-- BEGIN --

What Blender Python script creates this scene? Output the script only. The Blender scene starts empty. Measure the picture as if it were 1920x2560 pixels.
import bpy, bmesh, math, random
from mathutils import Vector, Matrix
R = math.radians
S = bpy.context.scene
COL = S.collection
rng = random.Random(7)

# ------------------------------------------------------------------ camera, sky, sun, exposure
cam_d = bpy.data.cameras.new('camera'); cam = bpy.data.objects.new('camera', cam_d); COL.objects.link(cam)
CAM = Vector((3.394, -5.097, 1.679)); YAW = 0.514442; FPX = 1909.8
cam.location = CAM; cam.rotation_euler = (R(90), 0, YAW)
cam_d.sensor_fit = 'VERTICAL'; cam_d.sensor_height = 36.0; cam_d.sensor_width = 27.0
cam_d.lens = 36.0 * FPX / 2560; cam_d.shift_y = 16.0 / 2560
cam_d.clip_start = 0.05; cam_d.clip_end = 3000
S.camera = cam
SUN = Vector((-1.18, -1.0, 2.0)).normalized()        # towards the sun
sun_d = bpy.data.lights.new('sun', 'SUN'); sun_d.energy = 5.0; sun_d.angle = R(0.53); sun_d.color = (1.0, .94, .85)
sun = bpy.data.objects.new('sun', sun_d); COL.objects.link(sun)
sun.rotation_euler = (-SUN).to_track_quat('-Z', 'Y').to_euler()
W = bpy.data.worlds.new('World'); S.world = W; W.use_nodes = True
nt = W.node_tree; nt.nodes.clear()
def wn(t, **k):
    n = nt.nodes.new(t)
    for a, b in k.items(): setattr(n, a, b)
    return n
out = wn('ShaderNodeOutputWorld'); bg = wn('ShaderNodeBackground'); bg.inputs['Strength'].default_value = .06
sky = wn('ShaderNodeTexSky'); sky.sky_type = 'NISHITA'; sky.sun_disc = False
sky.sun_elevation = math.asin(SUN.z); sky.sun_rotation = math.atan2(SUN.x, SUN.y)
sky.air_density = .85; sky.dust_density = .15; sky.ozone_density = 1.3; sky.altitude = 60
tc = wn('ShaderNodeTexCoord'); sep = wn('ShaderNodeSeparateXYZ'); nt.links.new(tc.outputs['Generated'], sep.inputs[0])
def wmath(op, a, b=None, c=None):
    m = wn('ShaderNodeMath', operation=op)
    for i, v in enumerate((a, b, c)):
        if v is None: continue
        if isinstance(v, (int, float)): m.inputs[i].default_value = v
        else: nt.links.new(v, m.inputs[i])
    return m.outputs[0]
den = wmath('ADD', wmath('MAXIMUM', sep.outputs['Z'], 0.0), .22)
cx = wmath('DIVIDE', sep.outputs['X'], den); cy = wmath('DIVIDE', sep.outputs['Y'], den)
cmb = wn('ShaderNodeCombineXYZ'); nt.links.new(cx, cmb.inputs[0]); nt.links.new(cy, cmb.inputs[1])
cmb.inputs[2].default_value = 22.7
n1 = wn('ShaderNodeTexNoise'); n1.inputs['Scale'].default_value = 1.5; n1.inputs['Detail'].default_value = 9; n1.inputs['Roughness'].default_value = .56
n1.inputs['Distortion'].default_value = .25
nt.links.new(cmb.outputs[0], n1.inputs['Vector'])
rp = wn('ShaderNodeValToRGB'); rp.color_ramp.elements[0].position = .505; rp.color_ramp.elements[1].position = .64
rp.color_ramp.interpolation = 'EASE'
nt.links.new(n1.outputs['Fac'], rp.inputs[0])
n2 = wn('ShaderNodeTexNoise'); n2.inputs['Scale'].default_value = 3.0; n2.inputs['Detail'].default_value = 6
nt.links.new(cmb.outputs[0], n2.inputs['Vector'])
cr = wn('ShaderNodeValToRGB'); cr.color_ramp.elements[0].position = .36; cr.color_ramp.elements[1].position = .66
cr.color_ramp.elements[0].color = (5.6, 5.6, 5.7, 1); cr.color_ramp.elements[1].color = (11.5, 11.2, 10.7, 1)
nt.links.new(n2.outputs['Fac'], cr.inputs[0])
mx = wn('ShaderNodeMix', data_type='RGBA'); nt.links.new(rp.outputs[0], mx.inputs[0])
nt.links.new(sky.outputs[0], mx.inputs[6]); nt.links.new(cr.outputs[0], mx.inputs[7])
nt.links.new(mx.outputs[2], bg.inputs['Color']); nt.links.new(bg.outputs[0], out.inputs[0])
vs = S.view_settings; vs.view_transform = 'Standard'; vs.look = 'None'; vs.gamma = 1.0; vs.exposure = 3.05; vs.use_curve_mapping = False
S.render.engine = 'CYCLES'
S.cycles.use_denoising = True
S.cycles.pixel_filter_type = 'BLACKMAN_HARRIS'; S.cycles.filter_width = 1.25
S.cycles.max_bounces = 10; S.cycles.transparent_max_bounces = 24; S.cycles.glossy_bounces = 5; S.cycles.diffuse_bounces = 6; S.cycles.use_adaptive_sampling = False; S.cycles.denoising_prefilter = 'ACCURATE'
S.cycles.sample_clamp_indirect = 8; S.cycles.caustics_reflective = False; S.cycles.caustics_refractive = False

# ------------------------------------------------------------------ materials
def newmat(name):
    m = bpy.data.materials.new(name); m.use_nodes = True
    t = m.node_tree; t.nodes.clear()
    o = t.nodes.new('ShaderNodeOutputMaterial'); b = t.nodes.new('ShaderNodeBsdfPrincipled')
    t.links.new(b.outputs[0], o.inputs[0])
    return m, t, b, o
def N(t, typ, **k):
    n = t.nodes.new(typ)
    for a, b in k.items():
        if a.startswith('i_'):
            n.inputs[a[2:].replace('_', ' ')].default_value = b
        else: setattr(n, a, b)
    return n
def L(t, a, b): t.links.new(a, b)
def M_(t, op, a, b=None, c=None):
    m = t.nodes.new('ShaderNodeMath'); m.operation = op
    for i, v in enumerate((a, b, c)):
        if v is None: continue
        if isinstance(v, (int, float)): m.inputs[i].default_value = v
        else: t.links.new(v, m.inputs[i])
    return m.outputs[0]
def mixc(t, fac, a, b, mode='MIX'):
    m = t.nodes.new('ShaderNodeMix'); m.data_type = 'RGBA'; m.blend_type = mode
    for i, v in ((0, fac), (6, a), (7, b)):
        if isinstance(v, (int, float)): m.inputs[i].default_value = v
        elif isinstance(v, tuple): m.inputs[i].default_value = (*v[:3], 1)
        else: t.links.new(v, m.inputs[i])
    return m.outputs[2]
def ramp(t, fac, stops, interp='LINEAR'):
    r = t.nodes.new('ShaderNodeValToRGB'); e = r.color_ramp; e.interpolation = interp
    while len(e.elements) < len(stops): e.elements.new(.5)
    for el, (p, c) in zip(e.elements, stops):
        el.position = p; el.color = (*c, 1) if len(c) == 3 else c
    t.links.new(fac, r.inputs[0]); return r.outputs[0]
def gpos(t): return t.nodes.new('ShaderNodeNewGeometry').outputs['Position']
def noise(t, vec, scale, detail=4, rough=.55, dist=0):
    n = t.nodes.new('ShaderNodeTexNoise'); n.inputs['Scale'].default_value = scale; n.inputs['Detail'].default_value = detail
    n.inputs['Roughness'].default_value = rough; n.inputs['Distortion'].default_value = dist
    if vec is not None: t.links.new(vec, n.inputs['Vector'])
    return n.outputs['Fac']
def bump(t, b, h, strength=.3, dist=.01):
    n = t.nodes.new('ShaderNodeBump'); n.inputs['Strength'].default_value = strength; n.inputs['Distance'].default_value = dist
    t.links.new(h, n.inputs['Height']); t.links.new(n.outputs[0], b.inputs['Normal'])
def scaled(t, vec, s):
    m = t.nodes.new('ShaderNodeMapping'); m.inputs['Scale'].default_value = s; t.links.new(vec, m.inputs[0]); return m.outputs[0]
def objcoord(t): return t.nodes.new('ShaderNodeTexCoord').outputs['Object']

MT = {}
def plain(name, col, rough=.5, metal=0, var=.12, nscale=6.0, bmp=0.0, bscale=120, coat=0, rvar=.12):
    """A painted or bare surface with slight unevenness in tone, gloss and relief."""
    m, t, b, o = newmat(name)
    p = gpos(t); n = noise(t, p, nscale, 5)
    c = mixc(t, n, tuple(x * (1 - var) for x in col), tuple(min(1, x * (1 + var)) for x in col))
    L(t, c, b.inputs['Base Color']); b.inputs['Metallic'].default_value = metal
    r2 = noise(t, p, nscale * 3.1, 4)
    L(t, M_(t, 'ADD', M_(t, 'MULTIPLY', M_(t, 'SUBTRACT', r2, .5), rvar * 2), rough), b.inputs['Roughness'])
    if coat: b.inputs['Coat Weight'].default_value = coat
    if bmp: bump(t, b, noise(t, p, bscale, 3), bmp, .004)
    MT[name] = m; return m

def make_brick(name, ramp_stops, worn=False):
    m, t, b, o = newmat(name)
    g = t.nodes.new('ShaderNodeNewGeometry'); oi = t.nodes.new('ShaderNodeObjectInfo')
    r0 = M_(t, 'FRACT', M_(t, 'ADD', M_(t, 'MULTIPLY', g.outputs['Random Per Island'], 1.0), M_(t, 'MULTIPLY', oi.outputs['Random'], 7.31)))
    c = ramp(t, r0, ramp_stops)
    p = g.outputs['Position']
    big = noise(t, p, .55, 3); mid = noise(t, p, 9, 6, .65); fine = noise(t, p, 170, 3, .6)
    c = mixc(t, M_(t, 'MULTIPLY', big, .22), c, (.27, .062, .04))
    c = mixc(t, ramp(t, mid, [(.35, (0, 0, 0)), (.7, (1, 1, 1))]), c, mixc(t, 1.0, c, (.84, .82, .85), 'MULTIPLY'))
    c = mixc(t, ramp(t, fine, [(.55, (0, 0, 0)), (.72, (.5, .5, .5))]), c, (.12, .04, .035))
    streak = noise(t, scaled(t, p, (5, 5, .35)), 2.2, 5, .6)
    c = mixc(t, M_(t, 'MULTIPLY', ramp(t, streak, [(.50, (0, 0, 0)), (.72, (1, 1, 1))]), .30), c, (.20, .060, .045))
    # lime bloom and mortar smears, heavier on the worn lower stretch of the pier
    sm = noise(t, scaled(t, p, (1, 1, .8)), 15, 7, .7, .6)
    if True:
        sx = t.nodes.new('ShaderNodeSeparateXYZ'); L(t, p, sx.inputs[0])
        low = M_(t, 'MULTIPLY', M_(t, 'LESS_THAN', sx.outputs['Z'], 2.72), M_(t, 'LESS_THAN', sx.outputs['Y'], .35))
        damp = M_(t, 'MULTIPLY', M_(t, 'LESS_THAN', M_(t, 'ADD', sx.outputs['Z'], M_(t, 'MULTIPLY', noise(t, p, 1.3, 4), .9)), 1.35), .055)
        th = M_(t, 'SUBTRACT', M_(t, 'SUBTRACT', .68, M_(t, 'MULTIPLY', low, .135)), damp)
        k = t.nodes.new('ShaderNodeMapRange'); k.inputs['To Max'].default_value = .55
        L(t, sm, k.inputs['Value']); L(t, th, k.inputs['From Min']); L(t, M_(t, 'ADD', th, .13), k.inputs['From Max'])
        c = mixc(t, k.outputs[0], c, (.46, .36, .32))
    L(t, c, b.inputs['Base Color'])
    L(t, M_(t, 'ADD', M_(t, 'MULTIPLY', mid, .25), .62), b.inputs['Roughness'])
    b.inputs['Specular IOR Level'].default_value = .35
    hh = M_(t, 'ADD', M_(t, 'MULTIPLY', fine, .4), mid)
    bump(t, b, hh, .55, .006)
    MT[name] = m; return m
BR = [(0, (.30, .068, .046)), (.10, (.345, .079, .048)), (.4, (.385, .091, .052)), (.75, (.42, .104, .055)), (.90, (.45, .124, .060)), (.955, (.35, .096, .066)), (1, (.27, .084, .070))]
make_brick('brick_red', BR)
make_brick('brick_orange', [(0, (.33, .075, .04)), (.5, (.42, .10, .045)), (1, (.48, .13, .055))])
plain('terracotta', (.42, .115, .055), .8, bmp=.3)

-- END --

Beginning at the first line above, repeat exactly until the line containing "rng = random.Random(7)", which is included.

What Blender Python script creates this scene? Output the script only. The Blender scene starts empty. Measure the picture as if it were 1920x2560 pixels.
import bpy, bmesh, math, random
from mathutils import Vector, Matrix
R = math.radians
S = bpy.context.scene
COL = S.collection
rng = random.Random(7)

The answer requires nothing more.